The U.S. dollar advanced against the Canadian dollar on Monday, approaching the 1.3850 level as investors responded to signs of a potential easing in tariff-related tensions. The move marks a modest recovery for the greenback, which has recently been under pressure from soft U.S. economic data and shifting rate expectations.
USD/CAD climbed to around 1.3845, buoyed by news that officials in Washington and Ottawa may be nearing an agreement to roll back some trade measures that have strained bilateral relations in recent years. The possibility of a tariff de-escalation lifted broader risk sentiment and offered support to the dollar, even as oil prices—typically a tailwind for the Canadian dollar—remained steady.
While the Canadian dollar is often bolstered by firm energy prices, its gains were capped by cautious remarks from Bank of Canada officials who emphasized a data-dependent approach to future policy decisions. The loonie remains sensitive to global trade developments, with any sign of easing friction likely to provide short-term direction for the pair.
On the U.S. side, the dollar found additional support from stable Treasury yields and investor positioning ahead of this week’s key data releases, including inflation and consumer spending figures. The outlook for Federal Reserve policy remains uncertain, but traders are pricing in a reduced likelihood of immediate rate cuts.

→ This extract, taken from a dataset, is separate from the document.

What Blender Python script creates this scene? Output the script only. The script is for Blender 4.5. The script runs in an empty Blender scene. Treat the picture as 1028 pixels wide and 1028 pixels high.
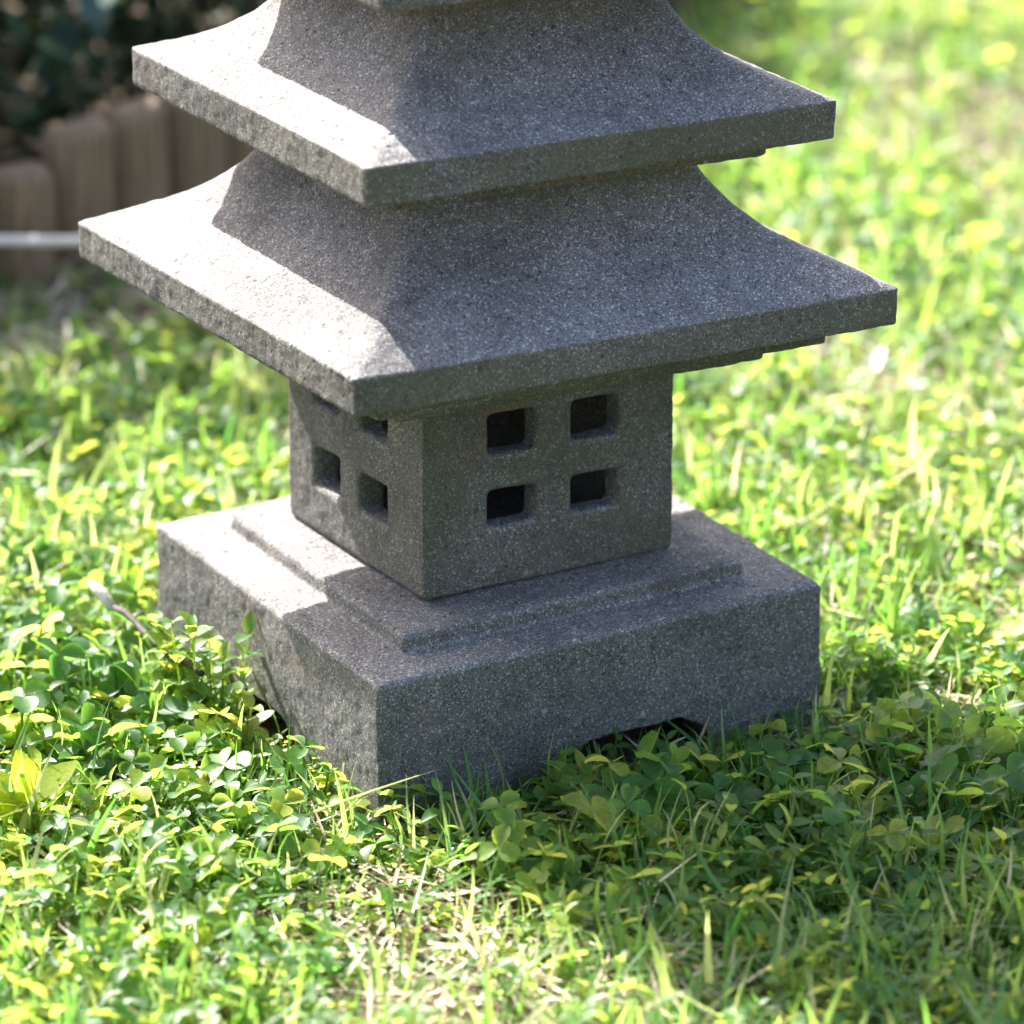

Technical indicators suggest USD/CAD could challenge resistance near 1.3865, especially if trade talks continue to make progress or if Canadian economic data underwhelms. However, strong Canadian job or inflation numbers could quickly shift momentum back toward the loonie.
For now, the pair is driven more by headlines than fundamentals, with traders closely watching for concrete developments in tariff negotiations. If optimism holds, the dollar may extend its gains—but any setback in talks could reignite pressure on the greenback.